§ Task details
Collect the lines of the entries where "this" shows up.

(Source data)
§ §

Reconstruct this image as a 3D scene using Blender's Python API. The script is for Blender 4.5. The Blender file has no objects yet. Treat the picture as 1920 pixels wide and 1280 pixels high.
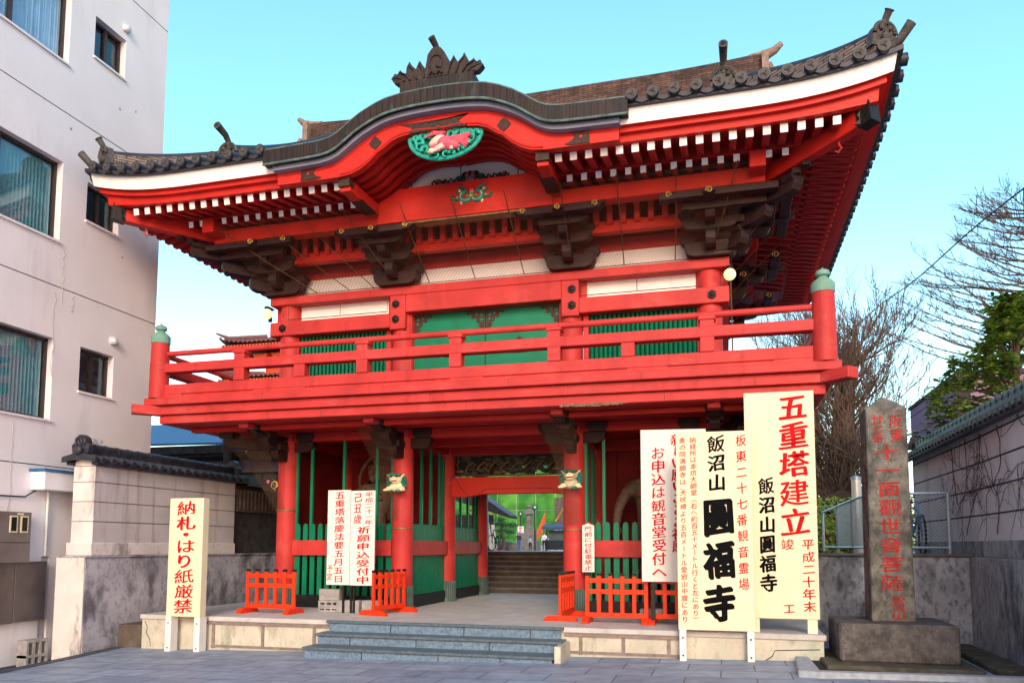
import bpy, bmesh, math, random
from mathutils import Vector, Matrix, noise
SC = bpy.context.scene
C = SC.collection
R = math.radians
rng = random.Random(11)

# ------------------------------------------------------------------ camera, sky, sun, exposure
def make_camera():
    cx, cy, cz = 3.8896, -12.5354, 1.58
    yaw, pitch, roll, f, yp = 0.26765, 0.084932, 0.002712, 1462.75, 897.06
    F = Vector((-math.sin(yaw)*math.cos(pitch), math.cos(yaw)*math.cos(pitch), math.sin(pitch)))
    r0 = Vector((math.cos(yaw), math.sin(yaw), 0)); u0 = r0.cross(F)
    r = r0*math.cos(roll)+u0*math.sin(roll); u = -r0*math.sin(roll)+u0*math.cos(roll)
    cd = bpy.data.cameras.new('camera'); co = bpy.data.objects.new('camera', cd); C.objects.link(co)
    m = Matrix((( r.x, u.x, -F.x, cx), (r.y, u.y, -F.y, cy), (r.z, u.z, -F.z, cz), (0, 0, 0, 1)))
    co.matrix_world = m
    cd.sensor_width = 36; cd.sensor_fit = 'HORIZONTAL'; cd.lens = f/1920*36
    cd.shift_y = (yp-640)/1920
    cd.clip_start = .1; cd.clip_end = 2000
    SC.camera = co
make_camera()
SUN_EL, SUN_AZ = R(24), R(165)          # azimuth measured from +Y clockwise
def make_light():
    w = bpy.data.worlds.new('World'); SC.world = w; w.use_nodes = True
    nt = w.node_tree; nt.nodes.clear()
    sky = nt.nodes.new('ShaderNodeTexSky'); sky.sky_type = 'NISHITA'; sky.sun_disc = False
    sky.sun_elevation = SUN_EL; sky.sun_rotation = SUN_AZ
    sky.air_density = 1.15; sky.dust_density = 1.6; sky.ozone_density = 1.0
    # the sky opposite the low sun is cyan, the sun's side pale and warm
    tc = nt.nodes.new('ShaderNodeTexCoord'); sp = nt.nodes.new('ShaderNodeSeparateXYZ'); nt.links.new(tc.outputs['Generated'], sp.inputs[0])
    mr = nt.nodes.new('ShaderNodeMapRange'); mr.interpolation_type = 'SMOOTHSTEP'; mr.inputs[1].default_value = -.3; mr.inputs[2].default_value = .45
    nt.links.new(sp.outputs['Y'], mr.inputs[0])
    tc1 = nt.nodes.new('ShaderNodeMix'); tc1.data_type = 'RGBA'; tc1.inputs[6].default_value = (.90, .93, .97, 1); tc1.inputs[7].default_value = (1.08, 1.68, 1.70, 1)
    nt.links.new(mr.outputs[0], tc1.inputs[0])
    mz = nt.nodes.new('ShaderNodeMapRange'); mz.interpolation_type = 'SMOOTHSTEP'; mz.inputs[1].default_value = -.05; mz.inputs[2].default_value = .42; nt.links.new(sp.outputs['Z'], mz.inputs[0])
    hz = nt.nodes.new('ShaderNodeMix'); hz.data_type = 'RGBA'; hz.inputs[6].default_value = (1.75, 1.25, 1.1, 1); hz.inputs[7].default_value = (1, 1, 1, 1); nt.links.new(mz.outputs[0], hz.inputs[0])
    hm = nt.nodes.new('ShaderNodeMix'); hm.data_type = 'RGBA'; hm.blend_type = 'MULTIPLY'; hm.inputs[0].default_value = 1; nt.links.new(tc1.outputs[2], hm.inputs[6]); nt.links.new(hz.outputs[2], hm.inputs[7])
    tint = nt.nodes.new('ShaderNodeMix'); tint.data_type = 'RGBA'; tint.blend_type = 'MULTIPLY'
    tint.inputs[0].default_value = 1; nt.links.new(hm.outputs[2], tint.inputs[7])
    bg = nt.nodes.new('ShaderNodeBackground'); bg.inputs[1].default_value = 0.15
    out = nt.nodes.new('ShaderNodeOutputWorld')
    nt.links.new(sky.outputs[0], tint.inputs[6]); nt.links.new(tint.outputs[2], bg.inputs[0]); nt.links.new(bg.outputs[0], out.inputs[0])
    sd = bpy.data.lights.new('sun', 'SUN'); sd.energy = 1.05; sd.angle = R(16); sd.color = (1, .89, .77)
    so = bpy.data.objects.new('sun', sd); C.objects.link(so)
    d = Vector((math.sin(SUN_AZ)*math.cos(SUN_EL), math.cos(SUN_AZ)*math.cos(SUN_EL), math.sin(SUN_EL)))
    so.rotation_euler = d.to_track_quat('Z', 'Y').to_euler(); so.location = d*40
make_light()
SC.view_settings.view_transform = 'Standard'; SC.view_settings.look = 'None'
SC.view_settings.exposure = 0.82; SC.view_settings.gamma = 1
try: SC.view_settings.use_curve_mapping = False
except Exception: pass

# ------------------------------------------------------------------ materials
def M(name, col, rough=.6, var=.14, scale=5, bump=.12, bscale=60, spec=.22, metal=0, stains=(), hue=None, emit=None):
    """painted / mineral surface: base colour, slow tone variation, fine bump and optional stains
    stains: (colour, amount, (sx,sy,sz), threshold)"""
    m = bpy.data.materials.new(name); m.use_nodes = True
    nt = m.node_tree; N = nt.nodes; L = nt.links
    b = N['Principled BSDF']; b.inputs['Roughness'].default_value = rough
    b.inputs['Specular IOR Level'].default_value = spec; b.inputs['Metallic'].default_value = metal
    geo = N.new('ShaderNodeNewGeometry')
    n1 = N.new('ShaderNodeTexNoise'); n1.inputs['Scale'].default_value = scale; n1.inputs['Detail'].default_value = 6
    L.new(geo.outputs['Position'], n1.inputs['Vector'])
    mix = N.new('ShaderNodeMix'); mix.data_type = 'RGBA'
    lo = tuple(c*(1-var) for c in col); hi = tuple(min(1, c*(1+var)) for c in col)
    if hue: hi = hue
    mix.inputs[6].default_value = (*lo, 1); mix.inputs[7].default_value = (*hi, 1)
    rp = N.new('ShaderNodeMapRange'); rp.inputs[1].default_value = .3; rp.inputs[2].default_value = .7
    L.new(n1.outputs[0], rp.inputs[0]); L.new(rp.outputs[0], mix.inputs[0])
    cur = mix.outputs[2]
    for (sc, amt, sv, th) in stains:
        mp = N.new('ShaderNodeMapping'); mp.inputs['Scale'].default_value = sv
        L.new(geo.outputs['Position'], mp.inputs[0])
        n2 = N.new('ShaderNodeTexNoise'); n2.inputs['Scale'].default_value = 1; n2.inputs['Detail'].default_value = 8
        n2.inputs['Roughness'].default_value = .65
        L.new(mp.outputs[0], n2.inputs['Vector'])
        r2 = N.new('ShaderNodeMapRange'); r2.inputs[1].default_value = th; r2.inputs[2].default_value = th+.14; r2.inputs[4].default_value = amt
        L.new(n2.outputs[0], r2.inputs[0])
        mx = N.new('ShaderNodeMix'); mx.data_type = 'RGBA'; mx.inputs[7].default_value = (*sc, 1)
        L.new(r2.outputs[0], mx.inputs[0]); L.new(cur, mx.inputs[6]); cur = mx.outputs[2]
    L.new(cur, b.inputs['Base Color'])
    if bump:
        n3 = N.new('ShaderNodeTexNoise'); n3.inputs['Scale'].default_value = bscale; n3.inputs['Detail'].default_value = 4
        L.new(geo.outputs['Position'], n3.inputs['Vector'])
        bp = N.new('ShaderNodeBump'); bp.inputs['Strength'].default_value = bump; bp.inputs['Distance'].default_value = .01
        L.new(n3.outputs[0], bp.inputs['Height']); L.new(bp.outputs[0], b.inputs['Normal'])
    if emit:
        b.inputs['Emission Color'].default_value = (*emit[0], 1); b.inputs['Emission Strength'].default_value = emit[1]
    return m
def brick_mat(name, c1, c2, mortar, bw, bh, ms, axes='XY', rough=.7, offset=.5, stains=(), var=.1):
    m = M(name, c1, rough, var=var, stains=stains, bump=0)
    nt = m.node_tree; N = nt.nodes; L = nt.links; b = N['Principled BSDF']
    geo = N.new('ShaderNodeNewGeometry'); sx = N.new('ShaderNodeSeparateXYZ'); cx = N.new('ShaderNodeCombineXYZ')
    L.new(geo.outputs['Position'], sx.inputs[0])
    L.new(sx.outputs[axes[0]], cx.inputs[0]); L.new(sx.outputs[axes[1]], cx.inputs[1])
    bt = N.new('ShaderNodeTexBrick'); bt.inputs['Scale'].default_value = 1
    bt.inputs['Brick Width'].default_value = bw; bt.inputs['Row Height'].default_value = bh; bt.inputs['Mortar Size'].default_value = ms
    bt.inputs['Color1'].default_value = (*[1.0]*3, 1); bt.inputs['Color2'].default_value = tuple(c2[i]/max(c1[i], 1e-4) for i in range(3))+(1,)
    bt.inputs['Mortar'].default_value = tuple(mortar[i]/max(c1[i], 1e-4) for i in range(3))+(1,)
    bt.offset = offset
    L.new(cx.outputs[0], bt.inputs['Vector'])
    old = b.inputs['Base Color'].links[0].from_socket
    mu = N.new('ShaderNodeMix'); mu.data_type = 'RGBA'; mu.blend_type = 'MULTIPLY'; mu.inputs[0].default_value = 1
    L.new(old, mu.inputs[6]); L.new(bt.outputs['Color'], mu.inputs[7]); L.new(mu.outputs[2], b.inputs['Base Color'])
    n3 = N.new('ShaderNodeTexNoise'); n3.inputs['Scale'].default_value = 70
    L.new(geo.outputs['Position'], n3.inputs['Vector'])
    ad = N.new('ShaderNodeMath'); ad.operation = 'MULTIPLY_ADD'; ad.inputs[1].default_value = -1.0
    L.new(bt.outputs['Fac'], ad.inputs[0]); L.new(n3.outputs[0], ad.inputs[2])
    bp = N.new('ShaderNodeBump'); bp.inputs['Strength'].default_value = .25; bp.inputs['Distance'].default_value = .01
    L.new(ad.outputs[0], bp.inputs['Height']); L.new(bp.outputs[0], b.inputs['Normal'])
    return m
def glass_mat(name, tint=(.8, .87, .9), k=1.0):
    m = bpy.data.materials.new(name); m.use_nodes = True; nt = m.node_tree; nt.nodes.clear(); N = nt.nodes; L = nt.links
    t = N.new('ShaderNodeBsdfTransparent'); t.inputs[0].default_value = (*tint, 1)
    g = N.new('ShaderNodeBsdfGlossy'); g.inputs['Roughness'].default_value = .03; g.inputs[0].default_value = (.9, .95, 1, 1)
    fr = N.new('ShaderNodeFresnel'); fr.inputs[0].default_value = 1.5
    ml = N.new('ShaderNodeMath'); ml.operation = 'MULTIPLY'; ml.inputs[1].default_value = k*1.6; ml.use_clamp = True
    mx = N.new('ShaderNodeMixShader'); o = N.new('ShaderNodeOutputMaterial')
    L.new(fr.outputs[0], ml.inputs[0]); L.new(ml.outputs[0], mx.inputs[0]); L.new(t.outputs[0], mx.inputs[1]); L.new(g.outputs[0], mx.inputs[2]); L.new(mx.outputs[0], o.inputs[0])
    return m
def net_mat(name, col, cell=.03, thick=.12):
    m = bpy.data.materials.new(name); m.use_nodes = True; nt = m.node_tree; nt.nodes.clear(); N = nt.nodes; L = nt.links
    geo = N.new('ShaderNodeTexCoord'); 
    br = N.new('ShaderNodeTexBrick'); br.inputs['Scale'].default_value = 1; br.inputs['Brick Width'].default_value = cell; br.inputs['Row Height'].default_value = cell
    br.inputs['Mortar Size'].default_value = cell*thick
    mp = N.new('ShaderNodeMapping'); mp.inputs['Rotation'].default_value = (0, 0, R(45))
    L.new(geo.outputs['UV'], mp.inputs[0]); L.new(mp.outputs[0], br.inputs['Vector'])
    d = N.new('ShaderNodeBsdfDiffuse'); d.inputs[0].default_value = (*col, 1); t = N.new('ShaderNodeBsdfTransparent')
    mx = N.new('ShaderNodeMixShader'); o = N.new('ShaderNodeOutputMaterial')
    L.new(br.outputs['Fac'], mx.inputs[0]); L.new(t.outputs[0], mx.inputs[1]); L.new(d.outputs[0], mx.inputs[2]); L.new(mx.outputs[0], o.inputs[0])
    return m

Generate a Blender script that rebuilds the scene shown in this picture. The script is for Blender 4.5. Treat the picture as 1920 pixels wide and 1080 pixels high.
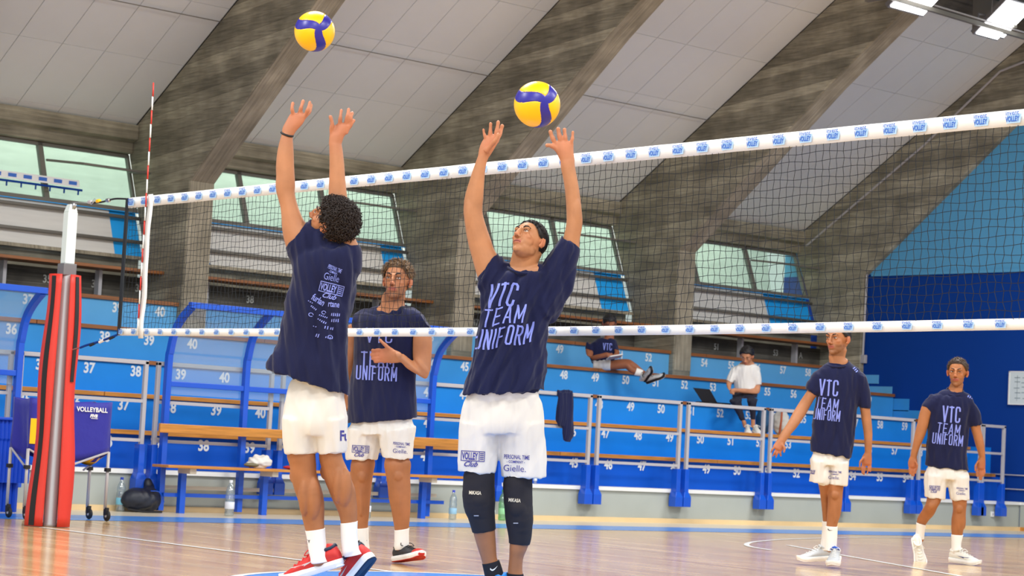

§ §

§ Written response
Reconstruct this image as a 3D scene using Blender's Python API. The script is for Blender 4.5. The Blender file has no objects yet. Treat the picture as 1920 pixels wide and 1280 pixels high.
Generate a Blender script that rebuilds the scene shown in this picture. The script is for Blender 4.5. Treat the picture as 1920 pixels wide and 1080 pixels high.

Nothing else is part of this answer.